Goal =
Start at the first line of the material below and retype each line through the one containing "COL = scene.collection", exactly.

-- Start Collected material --

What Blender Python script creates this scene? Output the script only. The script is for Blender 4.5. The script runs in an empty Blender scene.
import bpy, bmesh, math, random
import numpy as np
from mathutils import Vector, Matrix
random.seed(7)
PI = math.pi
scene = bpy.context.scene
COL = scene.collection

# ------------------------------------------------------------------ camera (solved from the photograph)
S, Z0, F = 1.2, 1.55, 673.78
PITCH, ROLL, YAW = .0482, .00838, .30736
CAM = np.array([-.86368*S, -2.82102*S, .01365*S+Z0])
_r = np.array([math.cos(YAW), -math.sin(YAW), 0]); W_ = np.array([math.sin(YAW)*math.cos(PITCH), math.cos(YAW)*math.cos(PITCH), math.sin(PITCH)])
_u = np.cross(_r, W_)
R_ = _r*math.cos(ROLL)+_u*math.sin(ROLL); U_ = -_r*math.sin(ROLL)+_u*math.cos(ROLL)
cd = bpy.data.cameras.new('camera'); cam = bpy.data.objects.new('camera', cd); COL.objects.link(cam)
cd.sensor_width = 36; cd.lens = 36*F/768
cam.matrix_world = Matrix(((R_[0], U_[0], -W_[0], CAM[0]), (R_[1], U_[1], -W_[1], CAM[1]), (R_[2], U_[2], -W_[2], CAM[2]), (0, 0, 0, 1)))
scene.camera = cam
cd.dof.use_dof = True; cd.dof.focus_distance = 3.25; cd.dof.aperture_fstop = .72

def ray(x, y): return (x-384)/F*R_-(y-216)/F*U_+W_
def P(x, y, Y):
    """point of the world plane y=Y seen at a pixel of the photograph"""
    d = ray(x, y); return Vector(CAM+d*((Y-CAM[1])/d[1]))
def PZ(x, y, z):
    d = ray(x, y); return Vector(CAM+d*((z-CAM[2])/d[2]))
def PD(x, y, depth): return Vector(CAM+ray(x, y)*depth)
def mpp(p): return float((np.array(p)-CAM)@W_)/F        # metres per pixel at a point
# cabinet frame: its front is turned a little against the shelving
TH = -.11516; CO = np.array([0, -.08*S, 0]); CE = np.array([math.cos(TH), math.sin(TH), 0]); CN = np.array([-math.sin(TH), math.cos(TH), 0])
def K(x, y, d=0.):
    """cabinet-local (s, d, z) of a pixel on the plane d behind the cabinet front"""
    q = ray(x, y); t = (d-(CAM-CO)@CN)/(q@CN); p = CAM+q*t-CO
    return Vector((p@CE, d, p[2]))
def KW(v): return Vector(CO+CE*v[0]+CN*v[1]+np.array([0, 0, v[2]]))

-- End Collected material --

Response to the exercise =
What Blender Python script creates this scene? Output the script only. The script is for Blender 4.5. The script runs in an empty Blender scene.
import bpy, bmesh, math, random
import numpy as np
from mathutils import Vector, Matrix
random.seed(7)
PI = math.pi
scene = bpy.context.scene
COL = scene.collection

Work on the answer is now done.